Russia is represented by Yuri Ushakov, a close adviser to Putin who served as the Russian ambassador in Washington, and Sergei Lavrov, who has been the Russian foreign minister for more than 20 years.
Russia has telegraphed that its objectives include rolling back punishing U.S. economic sanctions and expanding diplomatic ties while holding on to its gains in Ukraine. Before leaving for Riyadh, Lavrov said there could be “no thought" of making territorial concessions to Ukraine and would be no need for European nations to assume a role in future negotiations over the Ukraine conflict.
The talks, which are being held at the ornate Diriyah Palace, are the highest-profile meeting between U.S. and Russian officials since Moscow’s full-scale invasion of Ukraine in February 2022.
Trump administration officials said their accelerated diplomacy, which began with a phone call Trump held with Putin last week, reflected the U.S. president’s penchant for action.

“As we’ve already seen with President Trump and this administration, things that maybe normally would take six months or a year or two years are taking a matter of weeks," State Department spokeswoman Tammy Bruce told reporters Monday.
But the Trump administration’s rush to engage Russia has unnerved European leaders by dispensing with the sort of advance consultations about U.S. policies toward Moscow that have long been a staple of the Western alliance.
“What Trump and the administration should have done is work out details with Ukraine and the Europeans on how to advance peace and then talk to the Russians," said Ivo Daalder, who served as the U.S. ambassador to the North Atlantic Treaty Organization during the Obama administration.
European worries were underscored Monday when Elon Musk, the Tesla and SpaceX chief executive who has emerged as one of Trump’s closest advisers, applauded the arrival of the Russian delegation in Riyadh on Monday night.
“This is what competent leadership looks like," Musk wrote on X, the social-media site he owns, referring to a photo of the Russian envoys disembarking from their government aircraft.

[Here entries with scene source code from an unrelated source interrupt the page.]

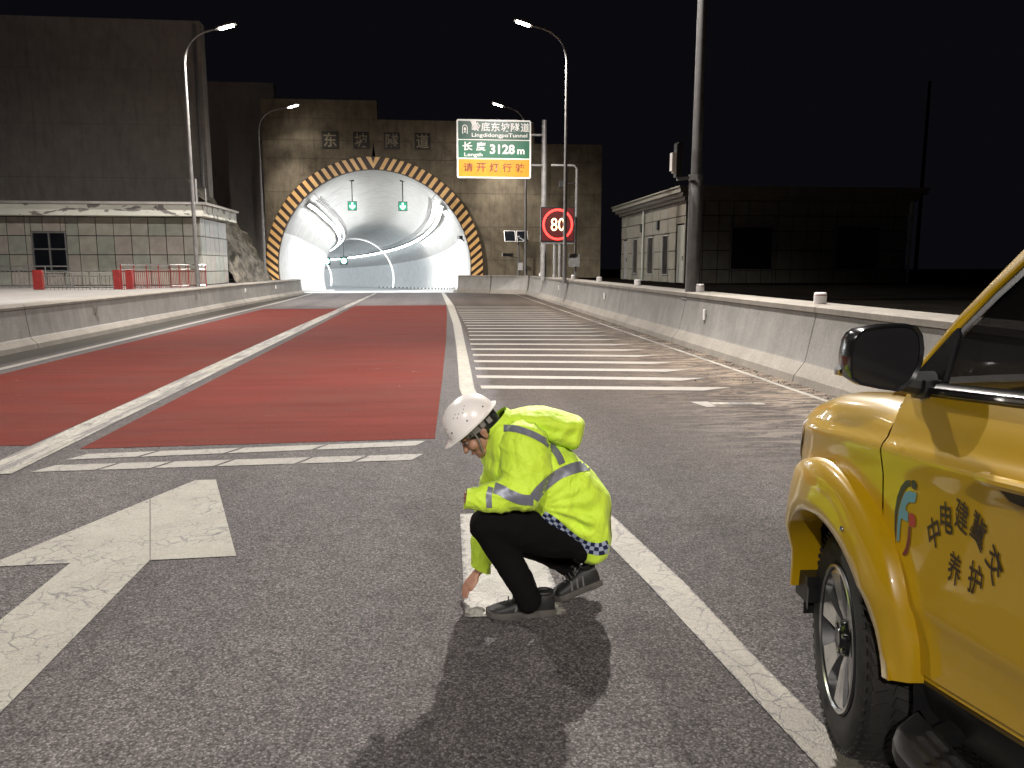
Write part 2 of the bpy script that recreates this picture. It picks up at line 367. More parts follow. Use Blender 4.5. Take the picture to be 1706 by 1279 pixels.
# ------------------------------------------------------------------ mesh helpers
class MB:
    def __init__(s):
        s.v, s.f, s.uv = [], [], {}
    def add(s, verts, faces, uvs=None):
        k = len(s.v)
        s.v += [tuple(x) for x in verts]
        for i, f in enumerate(faces):
            if uvs:
                s.uv[len(s.f)] = [uvs[j] for j in f]
            s.f.append(tuple(j + k for j in f))
        return s
    def box(s, c, d, rz=0.0, rot=None):
        x, y, z = (q / 2 for q in d)
        vs = [Vector((a, b, e)) for e in (-z, z) for a, b in ((-x, -y), (x, -y), (x, y), (-x, y))]
        M = rot if rot is not None else Matrix.Rotation(rz, 3, 'Z')
        vs = [M @ p + Vector(c) for p in vs]
        return s.add(vs, [(3, 2, 1, 0), (4, 5, 6, 7), (0, 1, 5, 4), (1, 2, 6, 5), (2, 3, 7, 6), (3, 0, 4, 7)])
    def b2(s, lo, hi):
        return s.box([(a + b) / 2 for a, b in zip(lo, hi)], [abs(b - a) for a, b in zip(lo, hi)])
    def bar(s, a, b, w, h=None, up=(0, 0, 1)):
        a, b = Vector(a), Vector(b); d = (b - a); L = d.length; d.normalize()
        up = Vector(up)
        if abs(d.dot(up)) > 0.97: up = Vector((1, 0, 0))
        x = d.cross(up).normalized(); y = x.cross(d)
        M = Matrix((x, d, y)).transposed()
        return s.box((a + b) / 2, (w, L, h or w), rot=M)
    def tube(s, path, rad, n=10, cap=True):
        path = [Vector(p) for p in path]
        rr = rad if isinstance(rad, (list, tuple)) else [rad] * len(path)
        rings = []; prev = None
        for i, p in enumerate(path):
            t = (path[min(i + 1, len(path) - 1)] - path[max(i - 1, 0)]).normalized()
            ref = prev if prev is not None else (Vector((0, 0, 1)) if abs(t.z) < 0.9 else Vector((1, 0, 0)))
            x = (ref - t * ref.dot(t)).normalized(); prev = x
            y = t.cross(x)
            rings.append([p + (x * math.cos(2 * math.pi * k / n) + y * math.sin(2 * math.pi * k / n)) * rr[i] for k in range(n)])
        vs = [q for r in rings for q in r]; fs = []
        for i in range(len(rings) - 1):
            for k in range(n):
                fs.append((i * n + k, i * n + (k + 1) % n, (i + 1) * n + (k + 1) % n, (i + 1) * n + k))
        if cap:
            fs.append(tuple(range(n - 1, -1, -1))); m = (len(rings) - 1) * n
            fs.append(tuple(m + k for k in range(n)))
        return s.add(vs, fs)
    def lathe(s, prof, n=32, M=None):
        """prof: (radius, height) about local z"""
        M = M or Matrix.Identity(4)
        vs, fs = [], []
        for r, h in prof:
            for k in range(n):
                a = 2 * math.pi * k / n
                vs.append(M @ Vector((r * math.cos(a), r * math.sin(a), h)))
        for i in range(len(prof) - 1):
            for k in range(n):
                fs.append((i * n + k, i * n + (k + 1) % n, (i + 1) * n + (k + 1) % n, (i + 1) * n + k))
        return s.add(vs, fs)
    def prism(s, poly, fn, d0, d1):
        """poly 2D points; fn(p, d) -> 3D"""
        n = len(poly)
        vs = [fn(p, d0) for p in poly] + [fn(p, d1) for p in poly]
        return s.add(vs, [tuple(range(n - 1, -1, -1)), tuple(range(n, 2 * n))] + [(k, (k + 1) % n, n + (k + 1) % n, n + k) for k in range(n)])
    def grid(s, rows, uv=False):
        nr, nc = len(rows), len(rows[0])
        vs = [p for r in rows for p in r]
        fs = [(i * nc + j, i * nc + j + 1, (i + 1) * nc + j + 1, (i + 1) * nc + j) for i in range(nr - 1) for j in range(nc - 1)]
        us = [(i / (nr - 1), j / (nc - 1)) for i in range(nr) for j in range(nc)] if uv else None
        return s.add(vs, fs, us)
    def mesh(s, name, angle=35, smooth=True, fix=False):
        me = bpy.data.meshes.new(name)
        me.from_pydata(s.v, [], s.f)
        if s.uv:
            L = me.uv_layers.new(name='UVMap')
            for i, p in enumerate(me.polygons):
                u = s.uv.get(i)
                if u:
                    for q, li in zip(u, p.loop_indices):
                        L.data[li].uv = q
        if fix:
            bm = bmesh.new(); bm.from_mesh(me)
            bmesh.ops.remove_doubles(bm, verts=bm.verts, dist=1e-5)
            bmesh.ops.recalc_face_normals(bm, faces=bm.faces)
            bm.to_mesh(me); bm.free()
        if smooth:
            me.shade_smooth(); me.set_sharp_from_angle(angle=R(angle))
        me.update()
        return me
    def obj(s, name, mat, parent=None, **kw):
        return link(name, s.mesh(name, **kw), mat, parent)

def link(name, me, mat, parent=None, loc=None):
    o = bpy.data.objects.new(name, me)
    COL.objects.link(o)
    if mat is not None and me is not None and not me.materials:
        me.materials.append(MT[mat] if isinstance(mat, str) else mat)
    if parent is not None:
        o.parent = parent
    if loc is not None:
        o.location = loc
    return o
def thing(name, label, cat, loc=(0, 0, 0), rz=0.0, group=None):
    o = bpy.data.objects.new(name, None)
    o.empty_display_size = 0.2
    COL.objects.link(o)
    o.location = loc; o.rotation_euler = (0, 0, rz)
    tag(o, label, cat, group)
    return o
def tag(o, label, cat, group=None):
    o['label'] = label; o['category'] = cat
    if group: o['group'] = group
    return o
def struct(o):
    o['kind'] = 'structure'
    return o
def text_mesh(s, name='lettering', bold=0.0, depth=0.0):
    """flat glyph outlines of height about 1, centred on the origin"""
    c = bpy.data.curves.new(name, 'FONT')
    c.body = s; c.size = 1.0; c.offset = bold; c.extrude = depth
    c.resolution_u = 3
    o = bpy.data.objects.new(name, c); COL.objects.link(o)
    bpy.context.view_layer.update()
    me = bpy.data.meshes.new_from_object(o.evaluated_get(bpy.context.evaluated_depsgraph_get()))
    bpy.data.objects.remove(o)
    xs = [v.co.x for v in me.vertices]; ys = [v.co.y for v in me.vertices]
    cx, cy = (min(xs) + max(xs)) / 2, (min(ys) + max(ys)) / 2
    for v in me.vertices:
        v.co.x -= cx; v.co.y -= cy
    me['w'] = max(xs) - min(xs); me['h'] = max(ys) - min(ys)
    return me
def place_text(s, fn, w=None, h=None, mat='sign_white', parent=None, name='lettering', bold=0.0):
    """fit the text to w x h and map its flat points through fn(x, y)"""
    me = text_mesh(s, name, bold)
    sx = (w / me['w']) if w else None
    sy = (h / me['h']) if h else None
    sx = sx or sy; sy = sy or sx
    for v in me.vertices:
        v.co = fn(v.co.x * sx, v.co.y * sy)
    del me['w']; del me['h']
    return link(name, me, mat, parent)
def copy_tree(o, parent=None):
    c = o.copy(); COL.objects.link(c)
    if parent is not None: c.parent = parent
    for ch in list(o.children):
        copy_tree(ch, c)
    return c
def lerp_tab(tab, x):
    if x <= tab[0][0]: return tab[0][1]
    for (a, p), (b, q) in zip(tab, tab[1:]):
        if x <= b: return p + (q - p) * (x - a) / (b - a)
    return tab[-1][1]
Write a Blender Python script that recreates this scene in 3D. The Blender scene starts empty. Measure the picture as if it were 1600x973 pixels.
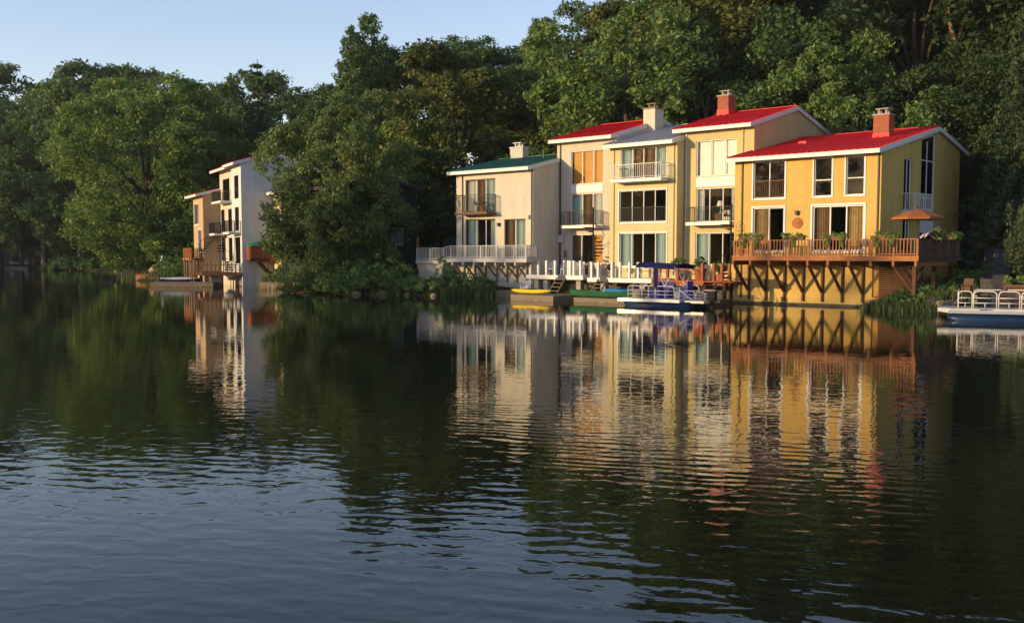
import bpy, math, random
import numpy as np
from math import sin, cos, tan, pi, radians, sqrt, atan2
from mathutils import Vector, Matrix

SC = bpy.context.scene
COL = SC.collection
random.seed(7)

# ------------------------------------------------------------------ camera
cd = bpy.data.cameras.new("camera")
cam = bpy.data.objects.new("camera", cd)
COL.objects.link(cam)
cam.location = (0, 0, 3.0)
cam.rotation_euler = (radians(90 - 4.0), 0, 0)
cd.sensor_width = 36.0
cd.lens = 36.0
cd.shift_y = 0.014
cd.clip_start = 0.1
cd.clip_end = 3000
SC.camera = cam

# ------------------------------------------------------------------ sky, sun, exposure
SUN_EL = radians(9.0)
SUN_DIR = Vector((-0.936, -0.352, 0)).normalized()          # towards the sun, in plan
w = bpy.data.worlds.new("World")
SC.world = w
w.use_nodes = True
wn = w.node_tree
sky = wn.nodes.new("ShaderNodeTexSky")
sky.sky_type = 'NISHITA'
sky.sun_disc = False
sky.sun_elevation = SUN_EL
sky.sun_rotation = atan2(SUN_DIR.x, SUN_DIR.y)
sky.altitude = 100
sky.air_density = 1.0
sky.dust_density = 0.3
sky.ozone_density = 2.2
tint = wn.nodes.new("ShaderNodeMix")                       # a slightly lavender morning air
tint.data_type = 'RGBA'; tint.blend_type = 'MULTIPLY'; tint.inputs[0].default_value = 1.0
tint.inputs[7].default_value = (1.42, 1.10, 1.07, 1)
wn.links.new(sky.outputs[0], tint.inputs[6])
wn.links.new(tint.outputs[2], wn.nodes["Background"].inputs[0])
wn.nodes["Background"].inputs[1].default_value = 0.15
sl = bpy.data.lights.new("sun", 'SUN')
sl.energy = 3.2
sl.angle = radians(0.5)
sl.color = (1.0, 0.71, 0.36)
sun = bpy.data.objects.new("sun", sl)
COL.objects.link(sun)
d = Vector((-SUN_DIR.x * cos(SUN_EL), -SUN_DIR.y * cos(SUN_EL), -sin(SUN_EL)))
sun.rotation_euler = d.to_track_quat('-Z', 'Y').to_euler()
SC.view_settings.view_transform = 'Standard'
SC.view_settings.look = 'None'
SC.view_settings.exposure = 0.9
SC.view_settings.gamma = 1.0

# ------------------------------------------------------------------ materials
def nodes(name):
    m = bpy.data.materials.new(name)
    m.use_nodes = True
    nt = m.node_tree
    return m, nt, nt.nodes["Principled BSDF"]

ALB = 0.8
def mat(name, col, rough=0.6, var=0.12, scale=2.0, bump=0.0, bscale=30.0, metal=0.0, stretch=(1, 1, 1), spec=0.2):
    col = tuple(c * ALB for c in col)
    m, nt, b = nodes(name)
    tc = nt.nodes.new("ShaderNodeTexCoord")
    mp = nt.nodes.new("ShaderNodeMapping")
    mp.inputs['Scale'].default_value = stretch
    nt.links.new(tc.outputs['Object'], mp.inputs[0])
    n = nt.nodes.new("ShaderNodeTexNoise")
    n.inputs['Scale'].default_value = scale
    n.inputs['Detail'].default_value = 5
    n.inputs['Roughness'].default_value = 0.65
    nt.links.new(mp.outputs[0], n.inputs['Vector'])
    r = nt.nodes.new("ShaderNodeValToRGB")
    r.color_ramp.elements[0].position = 0.3
    r.color_ramp.elements[1].position = 0.7
    r.color_ramp.elements[0].color = [c * (1 - var) for c in col] + [1]
    r.color_ramp.elements[1].color = [min(1, c * (1 + var)) for c in col] + [1]
    nt.links.new(n.outputs['Fac'], r.inputs[0])
    nt.links.new(r.outputs[0], b.inputs['Base Color'])
    b.inputs['Roughness'].default_value = rough
    b.inputs['Metallic'].default_value = metal
    b.inputs['Specular IOR Level'].default_value = spec
    if bump:
        n2 = nt.nodes.new("ShaderNodeTexNoise")
        n2.inputs['Scale'].default_value = bscale
        n2.inputs['Detail'].default_value = 3
        nt.links.new(mp.outputs[0], n2.inputs['Vector'])
        bp = nt.nodes.new("ShaderNodeBump")
        bp.inputs['Strength'].default_value = bump
        bp.inputs['Distance'].default_value = 0.02
        nt.links.new(n2.outputs['Fac'], bp.inputs['Height'])
        nt.links.new(bp.outputs[0], b.inputs['Normal'])
    return m

def brick_mat(name, c1, c2, mortar, bw=0.22, bh=0.075, bump=0.5, msize=0.012, stain=0.12, rough=0.75):
    m, nt, b = nodes(name)
    tc = nt.nodes.new("ShaderNodeTexCoord")
    sp = nt.nodes.new("ShaderNodeSeparateXYZ")
    nt.links.new(tc.outputs['Object'], sp.inputs[0])
    ad = nt.nodes.new("ShaderNodeMath"); ad.operation = 'ADD'
    nt.links.new(sp.outputs[0], ad.inputs[0]); nt.links.new(sp.outputs[1], ad.inputs[1])
    cb = nt.nodes.new("ShaderNodeCombineXYZ")
    nt.links.new(ad.outputs[0], cb.inputs[0]); nt.links.new(sp.outputs[2], cb.inputs[1])
    br = nt.nodes.new("ShaderNodeTexBrick")
    br.inputs['Scale'].default_value = 1.0
    br.inputs['Brick Width'].default_value = bw
    br.inputs['Row Height'].default_value = bh
    br.inputs['Mortar Size'].default_value = msize
    br.inputs['Color1'].default_value = (*c1, 1)
    br.inputs['Color2'].default_value = (*c2, 1)
    br.inputs['Mortar'].default_value = (*mortar, 1)
    nt.links.new(cb.outputs[0], br.inputs['Vector'])
    n = nt.nodes.new("ShaderNodeTexNoise"); n.inputs['Scale'].default_value = 0.7; n.inputs['Detail'].default_value = 7
    n.inputs['Roughness'].default_value = 0.7
    ms_ = nt.nodes.new('ShaderNodeMapping'); ms_.inputs['Scale'].default_value = (1.6, 1.6, 0.45)     # rain streaks run down the wall
    nt.links.new(tc.outputs['Object'], ms_.inputs[0]); nt.links.new(ms_.outputs[0], n.inputs['Vector'])
    mr = nt.nodes.new("ShaderNodeMapRange")
    mr.inputs[1].default_value = 0.3; mr.inputs[2].default_value = 0.7
    mr.inputs[3].default_value = 1 - stain; mr.inputs[4].default_value = 1 + stain * 0.25
    nt.links.new(n.outputs['Fac'], mr.inputs[0])
    mx = nt.nodes.new("ShaderNodeMix"); mx.data_type = 'RGBA'; mx.blend_type = 'MULTIPLY'
    mx.inputs[0].default_value = 1
    nt.links.new(br.outputs[0], mx.inputs[6]); nt.links.new(mr.outputs[0], mx.inputs[7])
    nt.links.new(mx.outputs[2], b.inputs['Base Color'])
    bp = nt.nodes.new("ShaderNodeBump"); bp.inputs['Strength'].default_value = bump; bp.inputs['Distance'].default_value = 0.012
    bp.invert = True
    nt.links.new(br.outputs['Fac'], bp.inputs['Height'])
    nt.links.new(bp.outputs[0], b.inputs['Normal'])
    b.inputs['Roughness'].default_value = rough
    b.inputs['Specular IOR Level'].default_value = 0.12
    return m

def painted(name, c, stain=0.2):
    c = tuple(x * ALB for x in c)
    c2 = tuple(x * 0.97 for x in c)
    c3 = tuple(x * 0.90 for x in c)
    return brick_mat(name, c, c2, c3, 0.4, 0.2, 0.25, 0.012, stain, 0.85)

def glass_mat():
    m = bpy.data.materials.new("window_glass"); m.use_nodes = True
    nt = m.node_tree; nt.nodes.clear()
    o = nt.nodes.new("ShaderNodeOutputMaterial")
    t = nt.nodes.new("ShaderNodeBsdfTransparent"); t.inputs[0].default_value = (0.95, 0.97, 0.96, 1)
    g = nt.nodes.new("ShaderNodeBsdfGlossy"); g.inputs['Roughness'].default_value = 0.0
    f = nt.nodes.new("ShaderNodeFresnel"); f.inputs[0].default_value = 1.16
    n = nt.nodes.new("ShaderNodeTexNoise"); n.inputs['Scale'].default_value = 0.9
    bp = nt.nodes.new("ShaderNodeBump"); bp.inputs['Strength'].default_value = 0.03; bp.inputs['Distance'].default_value = 0.03
    nt.links.new(n.outputs['Fac'], bp.inputs['Height']); nt.links.new(bp.outputs[0], g.inputs['Normal'])
    x = nt.nodes.new("ShaderNodeMixShader")
    nt.links.new(f.outputs[0], x.inputs[0]); nt.links.new(t.outputs[0], x.inputs[1]); nt.links.new(g.outputs[0], x.inputs[2])
    nt.links.new(x.outputs[0], o.inputs[0])
    return m

def leaf_mat(name, dark, mid, light, trans=0.35, nscale=0.35):
    m, nt, b = nodes(name)
    tc = nt.nodes.new("ShaderNodeTexCoord")
    n = nt.nodes.new("ShaderNodeTexNoise"); n.inputs['Scale'].default_value = nscale; n.inputs['Detail'].default_value = 4
    nt.links.new(tc.outputs['Object'], n.inputs['Vector'])
    at = nt.nodes.new("ShaderNodeAttribute"); at.attribute_name = "tone"
    oi = nt.nodes.new("ShaderNodeObjectInfo")
    a1 = nt.nodes.new("ShaderNodeMath"); a1.operation = 'MULTIPLY_ADD'; a1.inputs[1].default_value = 0.45; 
    nt.links.new(at.outputs['Fac'], a1.inputs[0]); nt.links.new(n.outputs['Fac'], a1.inputs[2])
    a2 = nt.nodes.new("ShaderNodeMath"); a2.operation = 'MULTIPLY_ADD'; a2.inputs[1].default_value = 0.28
    nt.links.new(oi.outputs['Random'], a2.inputs[0]); nt.links.new(a1.outputs[0], a2.inputs[2])
    r = nt.nodes.new("ShaderNodeValToRGB")
    e = r.color_ramp.elements
    e[0].position = 0.5; e[0].color = (*dark, 1)
    e[1].position = 1.15; e[1].color = (*light, 1)
    k = e.new(0.82); k.color = (*mid, 1)
    nt.links.new(a2.outputs[0], r.inputs[0])
    nt.links.new(r.outputs[0], b.inputs['Base Color'])
    b.inputs['Roughness'].default_value = 0.55
    b.inputs['Specular IOR Level'].default_value = 0.25
    tr = nt.nodes.new("ShaderNodeBsdfTranslucent")
    nt.links.new(r.outputs[0], tr.inputs[0])
    x = nt.nodes.new("ShaderNodeMixShader"); x.inputs[0].default_value = trans
    nt.links.new(b.outputs[0], x.inputs[1]); nt.links.new(tr.outputs[0], x.inputs[2])
    nt.links.new(x.outputs[0], nt.nodes["Material Output"].inputs[0])
    return m

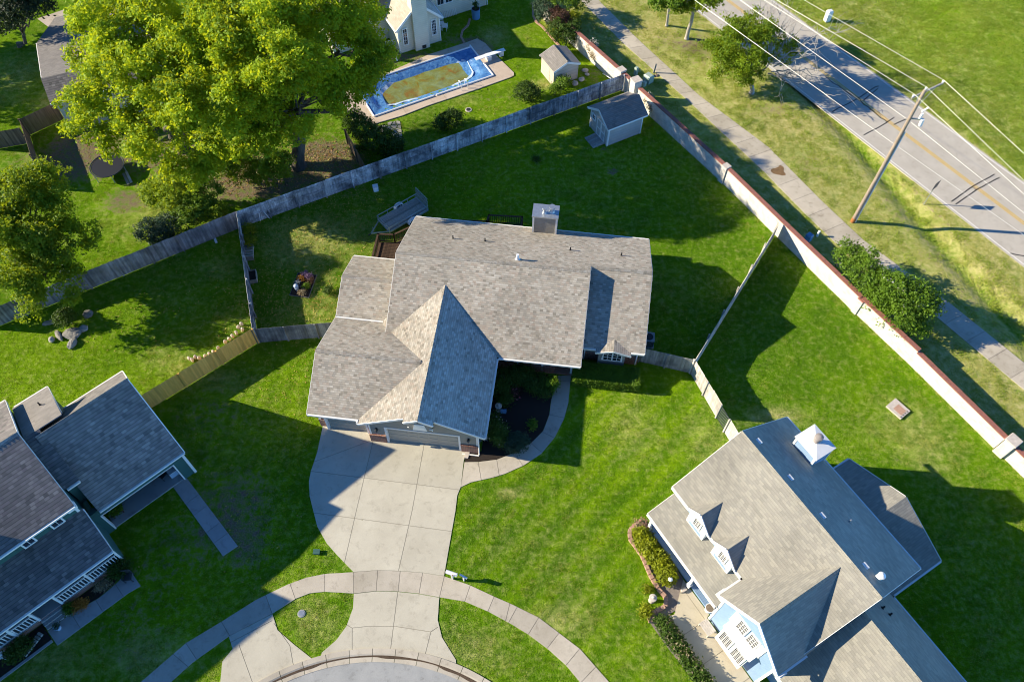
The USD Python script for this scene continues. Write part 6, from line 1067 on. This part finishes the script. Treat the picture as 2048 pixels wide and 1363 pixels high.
MH = thing('manhole_cover', 'square tan concrete manhole slab on the right lawn', 'manhole cover', (*g2(1795, 818), 0), -52)
MB().box(-.62, .62, -.5, .5, -.05, .13).build(MH, 'slab', 'cap_stone'); MB().box(-.2, .45, -.28, .28, .131, .137).build(MH, 'rust_patch', 'edging')
for i in range(4): MB().cyl((.52, -.38 + i * .22), .045, .045, .1, .16, 8).build(MH, 'bolt', 'dark_metal')
t = thing('drain_lid', 'small grey round lid in the left grass island', 'lid', (*g2(603, 1226), 0)); MB().cyl((0, 0), .24, .22, 0, .05, 16).build(t, 'rim', 'grey_concrete'); MB().cyl((0, 0), .17, .17, .05, .065, 16).build(t, 'cover', 'galv')
t = thing('sprinkler_box', 'small dark green valve box on the shaded lawn left of the driveway', 'box', (*g2(634, 1104), 0)); MB().box(-.18, .18, -.13, .13, 0, .16).build(t, 'box', 'green_siding'); MB().box(-.2, .2, -.15, .15, .16, .2).build(t, 'lid', 'green_siding')
t = thing('plastic_box', 'small white box standing on the back lawn near the board fence', 'box', (*g2(752, 380), 0), 15); MB().box(-.2, .2, -.2, .2, 0, .42).build(t, 'box', 'plastic_white'); MB().box(-.22, .22, -.22, .22, .42, .47).build(t, 'lid', 'plastic_white')
for lab, p0, p1 in (('white board leaning upright on the fence corner', (521, 441), (518, 425)), ('white board leaning sideways on the fence corner', (538, 436), (528, 424))): t = thing('leaning_board', lab, 'board', (0, 0, 0)); MB().bar(g(*p0, 0), g(*p1, .9), .16, .04).build(t, 'board', 'plastic_white')
t = thing('lawn_board', 'short white plank lying on the grass by the wavy fence', 'board', (*g2(430, 478), 0), -62); MB().box(-.45, .45, -.09, .09, 0, .05).build(t, 'plank', 'plastic_white')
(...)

Other Trump administration officials have sought to assuage allies’ concerns by casting the Tuesday talks as a chance to explore Russia’s intentions, rather than the start of detailed negotiations over Ukraine’s future.
On Monday, Bruce described the Riyadh talks as “another step further to see what was possible" over Ukraine and in U.S.-Russian relations, but not “something that is about details or moving forward in some kind of a negotiation."
If formal negotiations over the conflict in Ukraine take place, administration officials say, Ukrainian officials will be at the table, though American officials have said European representatives wouldn’t be included.

In explaining that structure, Keith Kellogg, the retired U.S. Army lieutenant general who is serving as a special envoy on the Ukraine issue, said a new approach was needed because a decade-old agreement that involved European powers, but not the U.S., had failed to produce a sustainable peace.
Kellogg was referring to the 2015 Minsk-2 accord, negotiated by Germany and France with Ukraine and Russia. “There were a lot of people at the table, but it didn’t work out," Kellogg said at a security conference in Europe on Saturday.
Now the pendulum has swung to a new approach in which the U.S., but not European allies, will be directly involved. Trump administration officials say that European concerns will be taken into account.
Daniel Fried, a former U.S. ambassador to Poland who is at the Atlantic Council think tank, said the diplomatic process Trump has begun could prove useful if the White House doesn’t allow its enthusiasm for boosting ties with Putin to override its willingness to stand up for Ukraine’s interests.
Britain and Sweden have suggested they would be willing to put their own troops on the ground to safeguard a potential peace settlement. Fried said such an approach could work if the European troops were backed up by U.S. logistics, communications and air power, which could be called on if the European forces were in danger.
But Russia’s Foreign Ministry has already rejected the idea of stationing European peacekeeping troops in Ukraine.
“There is an argument that we shouldn’t meet with them while they’re continuing to smash the Ukrainians," Fried said, referring to Russia’s attacks on Ukraine. “It is more important that when we do talk, we maintain the firm position to not be suckers."